Matthew Parker is a human being. This is an enormous pressure and takes continual diligence upon waking to keep it so. There are too many wires and chords and outletted plugs, and far too many screens to caress to get anything done. In the lulls between the contemplation of these anxieties he tries to write writing. 

Monday, April 7, 2014

Revising With Tayari Jones: Editing the Soul



     The first things I noticed about Tayari Jones (after sitting down in the lobby of the Embassy Suites, fiddling with my hands and wondering if I was in the best seat possible to see her when she walked in) were her eyes. I don't mean her beauty, but her alertness, her focus, her ever-present I-have-an-answer-to-that look, her continual observing and evaluating of the world around her, a quality that's so necessary to posses in order to be a good writer.
     This is something that I, personally, had almost forgotten. I had recently covered the clear-glass globe of my world with sticky-notes of To-Do Lists that never seemed to get done. I had bogged myself down in the failures of the semi-finished (books to be read, family to call, student papers to grade, stories to edit) and these lists were obstructing my writerly view of the world, along with my own creativity.
     When I drove Tayari to FAU for the first time, I wasn't expecting any gems of wisdom (I was more so concerned with what notch the A/C should be on) and I didn't know I was receiving them until after the workshop entirely. In the car, she told me about how she wakes up around 5am (ouch!) and journals, writing letters to certain people, and prayers for others who likely won't ever see them. This last bit I took as her focusing on her personal, emotional, and mental health. It was extremely refreshing to spend the week with a person and writer who so openly spoke about all aspects of her life, even the centering bits that happen in between the moon and the sun, over a morning cup of coffee.
     This alertness and self-caring warmth was echoed in the first exercise we did in the workshop itself: pointing. It’s my new favorite thing. She gave credit to the person who first initiated this technique, but I was too excited to record it. Tayari would pick three or four people and have them each take turns reading a new chunk of prose they had written. While they’re reading, the rest of the class records phrases or images that struck them, so that they can point them out to the writer. We then go around the room, briefly stating what we liked best about the piece. This seems like a very sugary sweet exercise where writers are merely massaging others’ egos (she did mention, repeatedly, that it was like a nice massage; “Get your massage oils out.”) but here are three practical reasons why I think this exercise is great:

1. Its obvious confidence-boosting qualities can help a writer feel good about what she’s working on, giving her energy to revise it.

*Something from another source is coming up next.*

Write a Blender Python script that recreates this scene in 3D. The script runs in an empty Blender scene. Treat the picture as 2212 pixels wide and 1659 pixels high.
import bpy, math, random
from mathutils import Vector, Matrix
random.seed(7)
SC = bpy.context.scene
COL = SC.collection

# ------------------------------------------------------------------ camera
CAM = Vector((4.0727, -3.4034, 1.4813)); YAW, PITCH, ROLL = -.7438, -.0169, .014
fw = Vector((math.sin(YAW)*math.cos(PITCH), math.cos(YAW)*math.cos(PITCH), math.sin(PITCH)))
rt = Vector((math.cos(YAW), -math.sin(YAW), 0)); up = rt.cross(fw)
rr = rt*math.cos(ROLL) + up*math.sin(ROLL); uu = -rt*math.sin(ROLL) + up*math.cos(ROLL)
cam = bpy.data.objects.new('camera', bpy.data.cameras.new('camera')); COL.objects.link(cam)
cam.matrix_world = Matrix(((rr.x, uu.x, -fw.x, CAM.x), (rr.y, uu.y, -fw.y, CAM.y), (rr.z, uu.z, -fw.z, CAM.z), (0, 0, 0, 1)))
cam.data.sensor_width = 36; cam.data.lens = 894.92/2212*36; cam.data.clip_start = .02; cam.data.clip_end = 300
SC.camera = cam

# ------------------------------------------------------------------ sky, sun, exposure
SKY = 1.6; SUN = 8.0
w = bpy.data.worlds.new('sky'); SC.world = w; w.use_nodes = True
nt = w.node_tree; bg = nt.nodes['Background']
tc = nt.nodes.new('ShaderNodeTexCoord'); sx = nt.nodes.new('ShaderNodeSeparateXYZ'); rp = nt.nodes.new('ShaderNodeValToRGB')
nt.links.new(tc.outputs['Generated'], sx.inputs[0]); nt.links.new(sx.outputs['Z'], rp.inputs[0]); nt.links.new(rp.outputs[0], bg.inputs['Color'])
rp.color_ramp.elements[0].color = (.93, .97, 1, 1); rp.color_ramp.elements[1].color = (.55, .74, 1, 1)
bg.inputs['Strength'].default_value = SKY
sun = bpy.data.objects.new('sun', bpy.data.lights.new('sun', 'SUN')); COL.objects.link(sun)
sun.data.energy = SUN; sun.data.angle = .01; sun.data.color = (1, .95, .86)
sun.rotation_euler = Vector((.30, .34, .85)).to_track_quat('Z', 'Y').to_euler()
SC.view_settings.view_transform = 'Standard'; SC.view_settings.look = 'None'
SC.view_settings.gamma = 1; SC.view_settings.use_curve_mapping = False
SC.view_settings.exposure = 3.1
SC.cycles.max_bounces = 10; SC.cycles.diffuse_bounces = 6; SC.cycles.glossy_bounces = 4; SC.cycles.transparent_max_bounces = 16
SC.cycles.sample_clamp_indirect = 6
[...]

2. Since we’re writing awesome phrases down, it reminds us that writing is about the words—the infinite ways there are to string juicy thoughts together! Isn’t that why we got into this in the first place?

3. It pushes us to get more creative and sexy with our language, to try harder. (What if you everything you wrote was to be read during a pointing session?)

     Tayari also pushed us to re-work our pieces by imagining them as endless stories in order to make the choice of where they begin and end, on the page, a significant one. She taught us how to educate ourselves on our minor characters by giving them monologues that will likely never make it into the story, and she taught us if you’re writing based off of a real personal struggle you’ve faced, “If it doesn’t make you cry, then you’re not doing it right.” She reminded us to push ourselves to be unique with such phrases as, “Stop it, that’s generic,” and “Be you as hard as you can.”
     Her workshop was a jolt to my writerly soul, and I’m so grateful to the people in our Creative Writing program who worked to get her here (and those whose workshops push and inspire me every week!), to the Sanders Foundation for funding these opportunities, and to Tayari, for riding with me to FAU that afternoon, in my little hatchback, A/C blasting.